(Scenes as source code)

# # # #

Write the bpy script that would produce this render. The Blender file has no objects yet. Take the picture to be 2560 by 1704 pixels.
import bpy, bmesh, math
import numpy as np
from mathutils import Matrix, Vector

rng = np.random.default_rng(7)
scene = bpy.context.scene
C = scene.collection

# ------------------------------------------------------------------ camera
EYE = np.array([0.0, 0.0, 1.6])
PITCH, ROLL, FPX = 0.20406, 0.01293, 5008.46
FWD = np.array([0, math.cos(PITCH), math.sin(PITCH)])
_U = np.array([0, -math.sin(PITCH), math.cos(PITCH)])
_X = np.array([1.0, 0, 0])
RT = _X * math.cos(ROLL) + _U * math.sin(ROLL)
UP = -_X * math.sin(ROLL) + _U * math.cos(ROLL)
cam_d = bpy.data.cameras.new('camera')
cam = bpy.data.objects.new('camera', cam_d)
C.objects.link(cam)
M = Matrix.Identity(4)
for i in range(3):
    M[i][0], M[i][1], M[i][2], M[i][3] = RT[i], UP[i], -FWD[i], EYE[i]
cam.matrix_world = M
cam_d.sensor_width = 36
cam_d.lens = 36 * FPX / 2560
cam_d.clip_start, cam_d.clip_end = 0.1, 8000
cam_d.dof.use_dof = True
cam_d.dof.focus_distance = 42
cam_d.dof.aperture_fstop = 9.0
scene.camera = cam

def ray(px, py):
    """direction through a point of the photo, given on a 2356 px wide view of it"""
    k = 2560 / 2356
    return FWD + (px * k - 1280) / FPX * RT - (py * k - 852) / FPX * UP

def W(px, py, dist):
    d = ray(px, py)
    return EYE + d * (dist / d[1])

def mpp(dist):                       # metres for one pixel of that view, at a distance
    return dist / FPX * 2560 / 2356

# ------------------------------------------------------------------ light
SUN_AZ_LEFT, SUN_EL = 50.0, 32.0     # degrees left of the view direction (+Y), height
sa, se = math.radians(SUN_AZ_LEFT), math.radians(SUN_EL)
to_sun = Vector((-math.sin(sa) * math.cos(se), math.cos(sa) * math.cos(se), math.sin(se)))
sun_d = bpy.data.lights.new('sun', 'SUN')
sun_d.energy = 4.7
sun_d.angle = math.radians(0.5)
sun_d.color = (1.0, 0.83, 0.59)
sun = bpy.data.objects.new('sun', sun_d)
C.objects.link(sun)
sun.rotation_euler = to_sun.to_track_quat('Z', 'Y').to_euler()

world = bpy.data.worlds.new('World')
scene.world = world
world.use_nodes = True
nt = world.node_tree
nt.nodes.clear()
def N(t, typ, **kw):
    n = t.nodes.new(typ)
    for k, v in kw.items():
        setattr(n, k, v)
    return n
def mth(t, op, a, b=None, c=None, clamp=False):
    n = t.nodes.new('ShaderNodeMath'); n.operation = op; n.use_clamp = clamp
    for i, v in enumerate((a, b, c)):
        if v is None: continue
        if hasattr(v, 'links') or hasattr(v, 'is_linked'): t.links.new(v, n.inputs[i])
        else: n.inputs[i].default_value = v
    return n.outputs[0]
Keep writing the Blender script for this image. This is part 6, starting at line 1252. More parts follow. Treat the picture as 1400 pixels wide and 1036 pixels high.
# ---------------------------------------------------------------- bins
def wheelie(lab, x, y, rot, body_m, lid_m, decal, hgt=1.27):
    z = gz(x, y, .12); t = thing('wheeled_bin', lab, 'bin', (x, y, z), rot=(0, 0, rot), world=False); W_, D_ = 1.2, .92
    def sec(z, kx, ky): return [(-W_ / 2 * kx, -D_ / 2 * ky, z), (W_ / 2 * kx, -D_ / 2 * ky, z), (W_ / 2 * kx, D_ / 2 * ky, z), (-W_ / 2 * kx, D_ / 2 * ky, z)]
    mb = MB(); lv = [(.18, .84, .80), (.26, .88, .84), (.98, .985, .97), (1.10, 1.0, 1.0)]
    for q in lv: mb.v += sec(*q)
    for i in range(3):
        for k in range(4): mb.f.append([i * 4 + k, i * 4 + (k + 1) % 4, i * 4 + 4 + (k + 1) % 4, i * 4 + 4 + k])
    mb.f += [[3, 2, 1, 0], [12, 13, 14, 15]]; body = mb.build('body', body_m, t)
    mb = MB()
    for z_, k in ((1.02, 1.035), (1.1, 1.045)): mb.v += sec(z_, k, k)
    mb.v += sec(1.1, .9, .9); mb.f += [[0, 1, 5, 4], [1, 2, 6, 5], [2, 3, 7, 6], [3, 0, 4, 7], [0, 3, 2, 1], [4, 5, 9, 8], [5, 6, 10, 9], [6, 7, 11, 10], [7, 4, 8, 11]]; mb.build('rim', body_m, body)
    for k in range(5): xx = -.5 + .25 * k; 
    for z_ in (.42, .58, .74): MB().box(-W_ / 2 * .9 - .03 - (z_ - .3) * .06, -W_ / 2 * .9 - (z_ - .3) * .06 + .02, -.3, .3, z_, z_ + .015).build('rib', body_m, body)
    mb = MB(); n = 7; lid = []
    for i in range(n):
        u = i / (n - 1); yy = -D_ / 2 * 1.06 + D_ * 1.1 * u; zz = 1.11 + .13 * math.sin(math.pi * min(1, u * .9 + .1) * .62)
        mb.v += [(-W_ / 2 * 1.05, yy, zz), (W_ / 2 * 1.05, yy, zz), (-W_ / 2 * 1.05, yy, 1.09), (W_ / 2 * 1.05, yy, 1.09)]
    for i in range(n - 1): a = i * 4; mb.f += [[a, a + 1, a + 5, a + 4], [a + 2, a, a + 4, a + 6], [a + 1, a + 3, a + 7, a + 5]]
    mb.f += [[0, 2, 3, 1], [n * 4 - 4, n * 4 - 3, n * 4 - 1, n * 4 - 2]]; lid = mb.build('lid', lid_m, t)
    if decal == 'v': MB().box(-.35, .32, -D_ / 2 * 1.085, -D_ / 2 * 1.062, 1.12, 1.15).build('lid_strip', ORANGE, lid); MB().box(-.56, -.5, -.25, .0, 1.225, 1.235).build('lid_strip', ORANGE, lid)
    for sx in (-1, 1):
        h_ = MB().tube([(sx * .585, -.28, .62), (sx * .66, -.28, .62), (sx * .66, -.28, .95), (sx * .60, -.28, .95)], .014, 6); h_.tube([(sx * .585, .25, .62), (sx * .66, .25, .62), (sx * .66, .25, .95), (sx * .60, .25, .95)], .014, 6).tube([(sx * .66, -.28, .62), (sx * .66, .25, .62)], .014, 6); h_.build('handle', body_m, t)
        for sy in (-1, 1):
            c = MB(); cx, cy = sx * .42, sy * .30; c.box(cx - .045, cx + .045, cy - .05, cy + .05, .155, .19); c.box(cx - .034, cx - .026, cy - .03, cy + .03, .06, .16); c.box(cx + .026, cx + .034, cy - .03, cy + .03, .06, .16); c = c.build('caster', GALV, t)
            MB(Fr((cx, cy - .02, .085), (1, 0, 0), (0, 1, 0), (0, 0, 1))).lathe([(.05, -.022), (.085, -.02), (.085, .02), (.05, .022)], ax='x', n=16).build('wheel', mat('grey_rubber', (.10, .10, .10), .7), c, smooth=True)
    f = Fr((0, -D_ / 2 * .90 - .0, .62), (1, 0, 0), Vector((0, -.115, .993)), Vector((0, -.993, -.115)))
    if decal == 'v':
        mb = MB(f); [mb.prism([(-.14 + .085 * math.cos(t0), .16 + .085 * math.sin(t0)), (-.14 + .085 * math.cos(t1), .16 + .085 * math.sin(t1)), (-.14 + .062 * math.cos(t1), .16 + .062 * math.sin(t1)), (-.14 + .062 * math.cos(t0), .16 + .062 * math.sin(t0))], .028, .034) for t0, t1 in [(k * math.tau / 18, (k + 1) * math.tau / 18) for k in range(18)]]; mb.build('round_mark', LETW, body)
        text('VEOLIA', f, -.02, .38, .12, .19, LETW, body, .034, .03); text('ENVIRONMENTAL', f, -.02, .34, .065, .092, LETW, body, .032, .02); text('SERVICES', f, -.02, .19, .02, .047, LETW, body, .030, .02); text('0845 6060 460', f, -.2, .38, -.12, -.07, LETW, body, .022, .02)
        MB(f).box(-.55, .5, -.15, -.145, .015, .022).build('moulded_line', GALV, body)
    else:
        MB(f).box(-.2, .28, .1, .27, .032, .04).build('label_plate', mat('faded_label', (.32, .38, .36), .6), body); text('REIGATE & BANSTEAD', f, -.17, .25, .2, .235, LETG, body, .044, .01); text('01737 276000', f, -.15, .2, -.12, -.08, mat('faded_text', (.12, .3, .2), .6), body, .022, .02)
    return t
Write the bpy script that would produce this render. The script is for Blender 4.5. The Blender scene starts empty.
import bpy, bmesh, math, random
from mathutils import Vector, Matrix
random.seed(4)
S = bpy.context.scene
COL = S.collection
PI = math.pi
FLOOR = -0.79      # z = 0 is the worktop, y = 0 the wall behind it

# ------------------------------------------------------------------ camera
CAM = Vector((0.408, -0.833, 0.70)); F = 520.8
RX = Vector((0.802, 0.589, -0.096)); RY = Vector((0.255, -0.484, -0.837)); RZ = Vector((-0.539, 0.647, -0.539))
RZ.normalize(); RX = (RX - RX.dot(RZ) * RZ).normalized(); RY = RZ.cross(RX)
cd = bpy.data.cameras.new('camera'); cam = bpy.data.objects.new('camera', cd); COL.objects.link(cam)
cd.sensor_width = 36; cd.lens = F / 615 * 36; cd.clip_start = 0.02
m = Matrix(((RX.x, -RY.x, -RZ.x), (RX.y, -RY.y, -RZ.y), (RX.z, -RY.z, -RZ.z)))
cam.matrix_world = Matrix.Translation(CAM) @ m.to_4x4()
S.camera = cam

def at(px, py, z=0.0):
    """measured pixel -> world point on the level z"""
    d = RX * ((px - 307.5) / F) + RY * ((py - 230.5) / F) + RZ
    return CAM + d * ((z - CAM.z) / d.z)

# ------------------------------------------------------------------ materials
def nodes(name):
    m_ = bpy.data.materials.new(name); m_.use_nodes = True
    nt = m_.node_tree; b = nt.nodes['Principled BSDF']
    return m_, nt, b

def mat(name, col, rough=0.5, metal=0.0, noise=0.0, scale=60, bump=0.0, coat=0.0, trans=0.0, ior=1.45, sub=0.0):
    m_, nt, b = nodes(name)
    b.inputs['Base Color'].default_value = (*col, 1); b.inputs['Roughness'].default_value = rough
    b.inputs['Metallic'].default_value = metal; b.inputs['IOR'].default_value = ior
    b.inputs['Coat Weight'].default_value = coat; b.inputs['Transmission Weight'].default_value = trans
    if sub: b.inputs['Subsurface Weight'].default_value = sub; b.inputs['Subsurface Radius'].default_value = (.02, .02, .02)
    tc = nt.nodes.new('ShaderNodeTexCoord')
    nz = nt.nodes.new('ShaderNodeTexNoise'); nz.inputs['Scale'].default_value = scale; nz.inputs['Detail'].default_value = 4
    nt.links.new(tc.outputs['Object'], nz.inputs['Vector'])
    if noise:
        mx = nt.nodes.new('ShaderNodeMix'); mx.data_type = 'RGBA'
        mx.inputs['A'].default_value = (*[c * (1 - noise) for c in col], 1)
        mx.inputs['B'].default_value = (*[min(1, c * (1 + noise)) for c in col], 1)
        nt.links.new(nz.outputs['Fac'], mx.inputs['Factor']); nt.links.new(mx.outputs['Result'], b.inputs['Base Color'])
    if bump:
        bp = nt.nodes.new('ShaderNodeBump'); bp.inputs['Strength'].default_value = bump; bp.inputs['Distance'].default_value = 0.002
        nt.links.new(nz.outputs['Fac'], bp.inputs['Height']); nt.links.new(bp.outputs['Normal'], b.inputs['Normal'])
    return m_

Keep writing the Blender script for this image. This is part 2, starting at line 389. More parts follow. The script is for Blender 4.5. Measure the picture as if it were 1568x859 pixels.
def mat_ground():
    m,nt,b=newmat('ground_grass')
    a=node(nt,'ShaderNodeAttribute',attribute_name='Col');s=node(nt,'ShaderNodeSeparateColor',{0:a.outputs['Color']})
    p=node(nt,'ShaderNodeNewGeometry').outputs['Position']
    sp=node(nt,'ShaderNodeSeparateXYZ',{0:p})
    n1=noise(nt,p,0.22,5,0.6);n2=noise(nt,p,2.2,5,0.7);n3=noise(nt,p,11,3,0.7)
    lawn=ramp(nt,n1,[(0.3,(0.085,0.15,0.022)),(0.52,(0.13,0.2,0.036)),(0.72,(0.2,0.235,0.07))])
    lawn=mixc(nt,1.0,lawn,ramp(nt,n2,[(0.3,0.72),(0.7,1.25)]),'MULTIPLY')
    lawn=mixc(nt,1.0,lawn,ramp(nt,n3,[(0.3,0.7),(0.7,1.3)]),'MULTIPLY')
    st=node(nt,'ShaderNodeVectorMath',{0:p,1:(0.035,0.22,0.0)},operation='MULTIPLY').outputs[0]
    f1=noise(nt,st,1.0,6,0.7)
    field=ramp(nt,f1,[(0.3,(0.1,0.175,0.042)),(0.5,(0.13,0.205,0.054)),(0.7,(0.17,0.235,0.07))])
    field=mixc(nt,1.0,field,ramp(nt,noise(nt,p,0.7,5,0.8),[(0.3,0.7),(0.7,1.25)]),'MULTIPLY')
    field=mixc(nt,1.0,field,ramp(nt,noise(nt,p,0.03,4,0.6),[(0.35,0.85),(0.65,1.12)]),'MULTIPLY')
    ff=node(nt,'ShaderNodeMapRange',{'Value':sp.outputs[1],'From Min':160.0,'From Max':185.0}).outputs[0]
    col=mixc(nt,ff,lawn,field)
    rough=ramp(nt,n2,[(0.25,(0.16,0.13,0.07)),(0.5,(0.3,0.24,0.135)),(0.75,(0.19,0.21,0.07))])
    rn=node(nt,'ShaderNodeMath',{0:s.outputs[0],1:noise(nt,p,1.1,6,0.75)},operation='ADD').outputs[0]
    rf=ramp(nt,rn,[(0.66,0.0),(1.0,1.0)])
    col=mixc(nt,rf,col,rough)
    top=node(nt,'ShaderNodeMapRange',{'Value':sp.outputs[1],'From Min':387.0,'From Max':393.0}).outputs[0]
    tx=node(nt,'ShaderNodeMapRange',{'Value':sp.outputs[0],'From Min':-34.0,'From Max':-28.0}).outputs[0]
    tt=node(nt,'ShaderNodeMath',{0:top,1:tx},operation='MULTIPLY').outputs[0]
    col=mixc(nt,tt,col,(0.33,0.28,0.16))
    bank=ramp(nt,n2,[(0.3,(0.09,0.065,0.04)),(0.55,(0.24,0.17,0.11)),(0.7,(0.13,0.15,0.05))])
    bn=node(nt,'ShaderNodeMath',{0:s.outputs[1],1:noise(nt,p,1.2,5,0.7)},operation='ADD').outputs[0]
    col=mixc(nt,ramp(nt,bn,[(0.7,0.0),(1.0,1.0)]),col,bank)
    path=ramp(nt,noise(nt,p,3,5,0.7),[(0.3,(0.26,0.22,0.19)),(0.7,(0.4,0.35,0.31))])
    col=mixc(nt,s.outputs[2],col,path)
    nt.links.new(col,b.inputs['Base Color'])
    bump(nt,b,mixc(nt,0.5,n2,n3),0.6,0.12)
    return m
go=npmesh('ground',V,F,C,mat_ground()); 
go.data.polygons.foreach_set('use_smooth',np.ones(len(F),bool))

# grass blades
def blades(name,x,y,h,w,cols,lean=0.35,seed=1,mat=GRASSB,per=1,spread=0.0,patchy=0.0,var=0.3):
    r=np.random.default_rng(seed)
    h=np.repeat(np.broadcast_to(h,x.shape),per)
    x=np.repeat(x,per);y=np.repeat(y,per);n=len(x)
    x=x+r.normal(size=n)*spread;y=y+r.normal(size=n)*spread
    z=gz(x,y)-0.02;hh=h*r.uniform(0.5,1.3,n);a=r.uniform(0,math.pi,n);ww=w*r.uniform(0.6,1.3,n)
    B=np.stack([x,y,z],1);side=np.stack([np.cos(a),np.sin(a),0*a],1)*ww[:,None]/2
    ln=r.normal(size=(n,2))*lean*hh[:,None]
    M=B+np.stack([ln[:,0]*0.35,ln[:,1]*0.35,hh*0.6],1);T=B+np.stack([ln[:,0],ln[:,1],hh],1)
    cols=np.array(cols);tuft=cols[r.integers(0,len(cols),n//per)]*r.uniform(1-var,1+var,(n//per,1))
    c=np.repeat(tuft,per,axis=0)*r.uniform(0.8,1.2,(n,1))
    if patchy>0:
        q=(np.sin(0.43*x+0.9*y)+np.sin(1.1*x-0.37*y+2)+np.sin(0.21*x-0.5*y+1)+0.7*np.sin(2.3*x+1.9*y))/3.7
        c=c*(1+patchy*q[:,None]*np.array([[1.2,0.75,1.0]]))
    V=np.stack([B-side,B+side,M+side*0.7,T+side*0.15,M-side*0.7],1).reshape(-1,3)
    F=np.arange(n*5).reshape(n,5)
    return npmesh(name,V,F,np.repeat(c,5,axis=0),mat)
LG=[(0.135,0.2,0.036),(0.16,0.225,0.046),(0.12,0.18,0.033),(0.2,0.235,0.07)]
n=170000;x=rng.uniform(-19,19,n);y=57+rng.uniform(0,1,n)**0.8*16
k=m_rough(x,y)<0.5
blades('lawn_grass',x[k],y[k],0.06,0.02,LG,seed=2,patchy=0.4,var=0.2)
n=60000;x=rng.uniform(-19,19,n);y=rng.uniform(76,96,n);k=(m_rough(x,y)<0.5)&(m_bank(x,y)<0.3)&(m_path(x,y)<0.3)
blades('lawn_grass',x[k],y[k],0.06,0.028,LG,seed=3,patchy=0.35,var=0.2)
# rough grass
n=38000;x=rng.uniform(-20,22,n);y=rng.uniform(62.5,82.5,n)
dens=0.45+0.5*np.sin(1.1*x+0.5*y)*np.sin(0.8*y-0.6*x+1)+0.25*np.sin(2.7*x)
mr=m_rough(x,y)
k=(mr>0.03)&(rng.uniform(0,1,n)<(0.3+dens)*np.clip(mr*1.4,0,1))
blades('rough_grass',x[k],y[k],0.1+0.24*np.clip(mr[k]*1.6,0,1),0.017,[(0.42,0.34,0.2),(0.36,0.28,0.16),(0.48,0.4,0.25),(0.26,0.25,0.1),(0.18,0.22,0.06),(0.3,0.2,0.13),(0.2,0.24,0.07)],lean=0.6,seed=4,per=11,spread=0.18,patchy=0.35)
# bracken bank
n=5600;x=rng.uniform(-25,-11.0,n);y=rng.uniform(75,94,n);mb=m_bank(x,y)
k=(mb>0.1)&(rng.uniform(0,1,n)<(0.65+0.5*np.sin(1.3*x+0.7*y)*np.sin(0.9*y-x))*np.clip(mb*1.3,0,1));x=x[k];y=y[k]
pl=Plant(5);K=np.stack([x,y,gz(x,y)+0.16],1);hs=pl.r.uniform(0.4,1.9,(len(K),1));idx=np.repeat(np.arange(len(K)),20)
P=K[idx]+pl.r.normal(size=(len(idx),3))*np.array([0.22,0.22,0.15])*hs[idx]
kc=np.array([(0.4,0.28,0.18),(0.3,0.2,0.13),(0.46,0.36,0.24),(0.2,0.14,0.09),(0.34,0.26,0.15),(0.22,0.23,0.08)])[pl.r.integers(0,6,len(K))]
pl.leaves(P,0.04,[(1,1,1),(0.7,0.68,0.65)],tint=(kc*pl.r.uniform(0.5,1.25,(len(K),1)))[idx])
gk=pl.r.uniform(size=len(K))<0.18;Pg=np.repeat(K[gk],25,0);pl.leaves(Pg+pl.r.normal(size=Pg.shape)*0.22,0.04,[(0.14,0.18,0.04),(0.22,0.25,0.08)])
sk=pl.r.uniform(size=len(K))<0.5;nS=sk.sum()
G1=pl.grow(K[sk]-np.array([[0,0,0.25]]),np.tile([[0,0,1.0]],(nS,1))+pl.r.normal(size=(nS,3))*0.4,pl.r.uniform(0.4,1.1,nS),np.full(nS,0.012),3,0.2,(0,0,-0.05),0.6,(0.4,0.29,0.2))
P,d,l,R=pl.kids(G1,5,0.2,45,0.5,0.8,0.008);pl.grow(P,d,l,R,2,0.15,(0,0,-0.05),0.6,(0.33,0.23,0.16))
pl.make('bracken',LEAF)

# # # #

*Problem statement*
Only the lines from the first line of the material above through the line that contains "C = scene.collection" should be quoted, each one exactly.

*Exercise result*
Write the bpy script that would produce this render. The Blender file has no objects yet. Take the picture to be 2560 by 1704 pixels.
import bpy, bmesh, math
import numpy as np
from mathutils import Matrix, Vector

rng = np.random.default_rng(7)
scene = bpy.context.scene
C = scene.collection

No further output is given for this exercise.